Sunday March 20 2022, 12.01am, The Sunday Times
Anyone searching for the magical source behind Rachael Blackmore’s latest riding triumph in the Cheltenham Gold Cup on Friday should have a look at the very first success on her honours board. It was around a soggy, rain-swept stubble field 18 years ago in County Kerry and a 14-year-old Rachael was riding a pony called Tommy.
It was only the pair’s second venture into the Irish pony racing circuit and they were so unfamiliar with the scene that today’s sporting superstar remembers considering herself and her parents as “blow-ins from Tipperary”. Yet unfamiliarity didn’t deserve contempt, for Rachael and Tommy had run lots of races against her brother and sister on the three-generation family farm at Killenaule, within hacking distance of the somewhat more sophisticated horse world of Aidan O’Brien’s stables at Ballydoyle. That’s when the kids were not helping with the cattle and sheep — one of whose lambs a younger Rachael had taken to church, fully harnessed as companion to her first communion.
“She was very competitive,” says Jonny Blackmore, with the sort of smile only an older brother can give, “and she did not have much patience back then.” The shaky family camcorder has some splendid records of what that competitive impatience could do. Best of them all is a treasured memory of that first day around the Kerry stubble, where on the final circuit the race was led, as expected, by a grey pony ridden by a 13-year-old Paul Townend, son of a local trainer and, from the commentator’s increasingly anxious tones, clearly expected to deliver.
Forget the expectations. Round the closing turn the little 14-year-old in the blue-and-white-striped silks and unaccustomed racing saddle, galvanised the family pony to pip the favourite on the post to a crescendo of disbelief from the highly professional public address. Eighteen years on at Cheltenham on a still sunny Friday evening, Paul Townend was for the second time crowned leading rider at the Festival. Much earlier, in the thick fog of the morning, he reflected on that first encounter with his one-year senior rival. “Yes,” he said, “and she got up my inner to do it. Must have been age before beauty.”
The record of that original windswept afternoon is but one part of a wonderful Ross Whitaker documentary “Rachael Blackmore: A Grand Year” which was originally shown on ITV last Monday and which, if you haven’t seen it, is something you should treat yourself to on Catch Up.
It provides by far the best insight yet into what has become one of the most uplifting and ground-breaking phenomenon in the whole world of sport. For here is the helmet-togged mini-equestrian with her already obvious love of the horse. Here, the super-athletic farmer’s daughter vaulting over the cow stalls.

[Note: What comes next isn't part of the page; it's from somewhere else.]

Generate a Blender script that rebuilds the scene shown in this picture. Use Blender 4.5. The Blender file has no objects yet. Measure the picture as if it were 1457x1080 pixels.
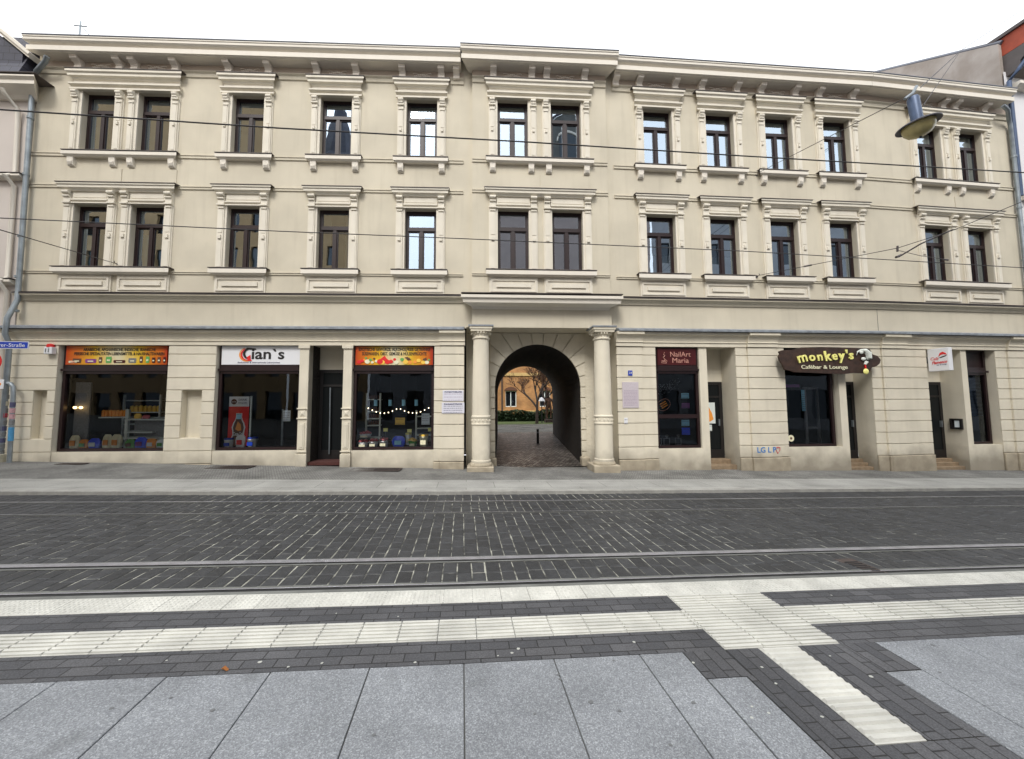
import bpy, math, random
from mathutils import Matrix, Vector, noise
random.seed(7)
D=bpy.data; S=bpy.context.scene; COL=S.collection
PI=math.pi
# ------------------------------------------------------------------ helpers
class MB:
    def __init__(s): s.v=[]; s.f=[]; s.m=[]
    def add(s,vs,fs,m=0):
        o=len(s.v); s.v+= [tuple(v) for v in vs]
        for f in fs: s.f.append(tuple(i+o for i in f)); s.m.append(m)
        return s
    def box(s,x0,x1,y0,y1,z0,z1,m=0):
        return s.add([(x0,y0,z0),(x1,y0,z0),(x1,y1,z0),(x0,y1,z0),(x0,y0,z1),(x1,y0,z1),(x1,y1,z1),(x0,y1,z1)],
            [(0,3,2,1),(4,5,6,7),(0,1,5,4),(1,2,6,5),(2,3,7,6),(3,0,4,7)],m)
    def prism(s,prof,x0,x1,m=0,ret=0.0):
        # prof: list of (off,z) outward offsets, extruded along x; ret: 1 mitres the ends so the profile returns to the wall
        n=len(prof); a=[];b=[]
        for o,z in prof:
            a.append((x0-o*ret,-o,z)); b.append((x1+o*ret,-o,z))
        return s.add(a+b,[tuple(range(n)),tuple(range(2*n-1,n-1,-1))]+[(i,i+n,(i+1)%n+n,(i+1)%n) for i in range(n)],m)
    def quad(s,a,b,c,d,m=0): return s.add([a,b,c,d],[(0,1,2,3)],m)
    def lathe(s,prof,c=(0,0,0),n=24,m=0,axis='z'):
        vs=[]
        for r,z in prof:
            for i in range(n):
                t=2*PI*i/n; x,y=r*math.cos(t),r*math.sin(t)
                if axis=='z': vs.append((c[0]+x,c[1]+y,c[2]+z))
                elif axis=='y': vs.append((c[0]+x,c[1]+z,c[2]+y))
                else: vs.append((c[0]+z,c[1]+x,c[2]+y))
        k=len(prof); fs=[]
        for j in range(k-1):
            for i in range(n):
                i2=(i+1)%n; fs.append((j*n+i,j*n+i2,(j+1)*n+i2,(j+1)*n+i))
        fs.append(tuple(range(n-1,-1,-1))); fs.append(tuple((k-1)*n+i for i in range(n)))
        return s.add(vs,fs,m)
    def tube(s,pts,r,n=8,m=0):
        pts=[Vector(p) for p in pts]; vs=[]
        for k,p in enumerate(pts):
            d=(pts[min(k+1,len(pts)-1)]-pts[max(k-1,0)]).normalized()
            up=Vector((0,0,1)) if abs(d.z)<.9 else Vector((1,0,0))
            a=d.cross(up).normalized(); b=d.cross(a)
            rr=r[k] if isinstance(r,(list,tuple)) else r
            for i in range(n):
                t=2*PI*i/n; vs.append(p+a*rr*math.cos(t)+b*rr*math.sin(t))
        fs=[]
        for k in range(len(pts)-1):
            for i in range(n):
                i2=(i+1)%n; fs.append((k*n+i,k*n+i2,(k+1)*n+i2,(k+1)*n+i))
        fs.append(tuple(range(n))); fs.append(tuple((len(pts)-1)*n+i for i in range(n-1,-1,-1)))
        return s.add(vs,fs,m)
    def blob(s,c,r,m=0,n=10,k=6):
        prof=[(max(1e-4,math.sin(PI*j/k)),-math.cos(PI*j/k)) for j in range(k+1)]
        o=len(s.v); s.lathe(prof,(0,0,0),n,m)
        for i in range(o,len(s.v)):
            x,y,z=s.v[i]; s.v[i]=(c[0]+x*r[0],c[1]+y*r[1],c[2]+z*r[2])
        return s
    def poly(s,pts,y0,y1,m=0):
        # outline (x,z) extruded from y0 (front) to y1
        n=len(pts); vs=[(x,y0,z) for x,z in pts]+[(x,y1,z) for x,z in pts]
        return s.add(vs,[tuple(range(n)),tuple(range(2*n-1,n-1,-1))]+[(i,i+n,(i+1)%n+n,(i+1)%n) for i in range(n)],m)
    def xf(s,M):
        s.v=[tuple(M@Vector(v)) for v in s.v]; return s
    def build(s,name,mats,parent=None,M=None,smooth=False,bevel=0):
        me=D.meshes.new(name); me.from_pydata(s.v,[],s.f); me.update()
        if not isinstance(mats,(list,tuple)): mats=[mats]
        for mt in mats: me.materials.append(mt)
        me.polygons.foreach_set('material_index',s.m)
        if smooth:
            me.polygons.foreach_set('use_smooth',[True]*len(s.f))
        import bmesh
        bm=bmesh.new(); bm.from_mesh(me); bmesh.ops.recalc_face_normals(bm,faces=bm.faces); bm.to_mesh(me); bm.free()
        if smooth:
            try: me.set_sharp_from_angle(angle=math.radians(40))
            except Exception: pass
        o=D.objects.new(name,me); COL.objects.link(o); attach(o,parent,M)
        if bevel:
            b=o.modifiers.new('bevel','BEVEL'); b.width=bevel; b.segments=1; b.limit_method='ANGLE'
        return o
def world(o):
    M=o.matrix_basis.copy()
    if o.parent: M=world(o.parent)@o.matrix_parent_inverse@M
    return M
def attach(o,parent,M):
    M=M or Matrix()
    o.matrix_basis=M
    if parent:
        o.parent=parent
        if parent.type=='EMPTY' or M!=Matrix(): o.matrix_parent_inverse=world(parent).inverted()
        else: o.matrix_parent_inverse=Matrix()   # a sub-part shares its part's frame
def tag(o,label=None,cat=None,group=None,kind=None):
    for k,v in (('label',label),('category',cat),('group',group),('kind',kind)):
        if v: o[k]=v
    return o
def empty(name,loc,label=None,cat=None,group=None,rz=0):
    o=D.objects.new(name,None); COL.objects.link(o); o.empty_display_size=.2
    o.matrix_basis=Matrix.Translation(loc)@Matrix.Rotation(rz,4,'Z'); return tag(o,label,cat,group)
def copypart(o,M,parent=None):
    c=o.copy(); COL.objects.link(c); c.matrix_basis=M
    if parent: c.parent=parent; c.matrix_parent_inverse=world(parent).inverted()
    for ch in [q for q in D.objects if q.parent==o]:
        d=ch.copy(); COL.objects.link(d); d.parent=c; d.matrix_parent_inverse=ch.matrix_parent_inverse.copy()
    return c
# ------------------------------------------------------------------ materials
def mat(name,col,rough=.8,metal=0,var=0,vscale=3,bump=0,bscale=60,dirt=0,spec=None,streak=0,col2=None,fleck=0):
    m=D.materials.new(name); m.use_nodes=True; nt=m.node_tree; N=nt.nodes; L=nt.links; b=N['Principled BSDF']
    b.inputs['Roughness'].default_value=rough; b.inputs['Metallic'].default_value=metal
    if spec is not None: b.inputs['Specular IOR Level'].default_value=spec
    c=(col[0],col[1],col[2],1); b.inputs['Base Color'].default_value=c
    geo=N.new('ShaderNodeNewGeometry'); out=None
    def noi(sc,det=4,vec=None):
        n=N.new('ShaderNodeTexNoise'); n.inputs['Scale'].default_value=sc; n.inputs['Detail'].default_value=det
        L.new(vec or geo.outputs['Position'],n.inputs['Vector']); return n.outputs['Fac']
    def mixc(fac,a,bb):
        x=N.new('ShaderNodeMix'); x.data_type='RGBA'
        L.new(fac,x.inputs['Factor'])
        for s_,i in ((a,6),(bb,7)):
            if isinstance(s_,tuple): x.inputs[i].default_value=s_
            else: L.new(s_,x.inputs[i])
        return x.outputs[2]
    def ramp(f,a,bb):
        r=N.new('ShaderNodeMapRange'); r.inputs[1].default_value=a; r.inputs[2].default_value=bb; L.new(f,r.inputs[0]); return r.outputs[0]
    cur=c
    if var:
        k=1-var; cur=mixc(ramp(noi(vscale),.35,.65),(col[0]*k,col[1]*k,col[2]*k,1) if not col2 else (*col2,1),cur)
    if fleck:
        cur=mixc(ramp(noi(45,3),.55,.75),cur,(col[0]*(1-fleck),col[1]*(1-fleck),col[2]*(1-fleck),1))
    if streak:
        mp=N.new('ShaderNodeMapping'); mp.inputs['Scale'].default_value=(6,6,.5); L.new(geo.outputs['Position'],mp.inputs['Vector'])
        f=ramp(noi(1.0,5,mp.outputs[0]),.52,.8)
        mm=N.new('ShaderNodeMath'); mm.operation='MULTIPLY'; mm.inputs[1].default_value=streak; L.new(f,mm.inputs[0])
        cur=mixc(mm.outputs[0],cur,(col[0]*.45,col[1]*.42,col[2]*.38,1))
    if dirt:  # splash dirt: ragged band low on the wall
        sx=N.new('ShaderNodeSeparateXYZ'); L.new(geo.outputs['Position'],sx.inputs[0])
        hn=noi(2.2,6); a=N.new('ShaderNodeMath'); a.operation='MULTIPLY_ADD'; a.inputs[1].default_value=.9; L.new(hn,a.inputs[0]); L.new(sx.outputs['Z'],a.inputs[2])
        f=ramp(a.outputs[0],.95,.35); mm=N.new('ShaderNodeMath'); mm.operation='MULTIPLY'; mm.inputs[1].default_value=dirt; L.new(f,mm.inputs[0])
        cur=mixc(mm.outputs[0],cur,(.16,.135,.10,1))
    if not isinstance(cur,tuple): L.new(cur,b.inputs['Base Color'])
    if bump:
        bp=N.new('ShaderNodeBump'); bp.inputs['Strength'].default_value=bump; bp.inputs['Distance'].default_value=.01
        L.new(noi(bscale,5),bp.inputs['Height']); L.new(bp.outputs[0],b.inputs['Normal'])
    return m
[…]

Here, the understanding parents who, when told that their 25-year-old daughter had decided to try her hand as only the second professional female jump jockey in 40 years, didn’t attempt to dissuade her but thought “that after six months she would see sense and get a real job”.
Here, too, the long-standing obsession with horses and race-riding. “I was mad to get going but I couldn’t find a way in,” she says. “I was after ringing up anyone for rides and practised getting my pitch out in one go.”
It famously didn’t work with the trainer ‘Shark’ Hanlon until Rachael, tipped off by her then and now long-time partner Brian Hayes, enlisted Davy Russell’s support, to which Tiger Roll’s Grand National winning pilot says, “I hate to see talent going to waste”, before joking, “but I didn’t realise that I had created a monster.”
Hanlon became the grow bag for the Blackmore talent which, on the recommendation of the brothers Eddie and Michael O’Leary, has been nurtured to Champion Hurdle, Grand National and now Gold Cup-winning glory by Henry de Bromhead. While a huge part of this success must be ascribed to the trainer’s cool decision-making and equine understanding, there is still truth as well as self-deprecation in De Bromhead’s oft-repeated assertion “we are lucky to have her”.
Much of the credit for Rachael’s good sense and grounding must go to her parents Charlie and Eimir, who provided such a balanced upbringing that Eimir resorts to extreme measures when the family WhatsApp group becomes drowned out with tributes to her older daughter. “My brother could boil an egg,” says Rachael, “and she would put it in.”
But there is something special in our midst, which by the very nature of its occupation cannot stay with us for very long. No less authorities than Ruby Walsh and AP McCoy speak of her race wisdom and her toughness, but perhaps the most intuitive comment should be left to Willie Mullins, who collected his ninth Cheltenham Festival trainers’ title on Friday. “Horses respond to her,” says Mullins. “She communicates with them to get down and gallop.”
That’s what Tommy the pony did and what A Plus Tard responded to so splendidly at Cheltenham. Long may it continue. For we too, are also lucky to have her.